Interesting, as the USB150 was just on Black Friday sales and is still available on Amazon. It is my go to router when I’m out and about, as it fits in my laptop sleeve. Also @alzhao stated there would be fixes for the GUI in 4.x for the USB150 in this post.
Usb150 updated to 3.105 luci is not working well - #12 by alzhao

So per your reply @alzhao only knows which products are going EOL and how long they will be supported. Since some new products like the Brume-W are already going EOL where some of there older products are still fully sold and supported, any statement made by anyone other then @alzhao on product EOL is just a wild guess and should carry no weight in making a buying decision.

You can see here:

@alzhao Said that USB150 and N300; 2 of the products you own; are EOL. The post you linked to was from the beginning of the year, the one i linked is more recent from August. They are not wild guesses, only factual statements directly from Alfie.

Having a lot of stock that lasts many years and the product no longer being manufactured are two different things. EOL and not offering support are also different things. But as before, unless @alzhao says otherwise, products have gotten updates at least 2 years after EOL, so take that or leave it. Since you asked to a reply i made, and it’s a public forum, you can talk to Alfie in private if you are not satisfied.

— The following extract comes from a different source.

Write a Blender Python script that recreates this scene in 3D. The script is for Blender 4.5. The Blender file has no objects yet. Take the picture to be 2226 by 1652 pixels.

Sure be nice if @alzhao or someone at GL iNet posted an EOL product list and a known bugs list somewhere that people could find without having to search the whole forum. People are buying products like the USB150 right now with no idea that they are purchasing a product with a limited life, that has known issues with the GUI that will not be fixed until 4.x, if it gets 4.x

It is unfortunate, at least for me, that the N300 was never well supported by GL iNet. I wasted more time on that router then any other GL iNet product I own. I finally found a task it works well for and it probably will never be updated again.

We may be straying off topic, but it seems to me there are three things at work here. One is that all these devices are built on openwrt, which is in active development. The second is that some of these devices are running on proprietary drivers, like the Mango and Beryl, that only GL-iNet has access to. The opensource drivers may or may not be as satisfactory in combo with openwrt. The third is GL-iNet’s own proprietary interface.

If a device was working with opensource drivers, I would be less concerned about EOL; the worst that would happen is you devolve into openwrt without the GL-iNet interface. With proprietary drivers, EOL is a bigger thing, since some security fixes and improvements might only be possible in the proprietary driver, so GL-INet is your only source.

So I would start not with EOL but with whether there are opensource drivers for the chipset. I have three Asus routers that have been EOL for years but are still current with most security fixes through community support in the places where there aren’t closed source Broadcom blobs.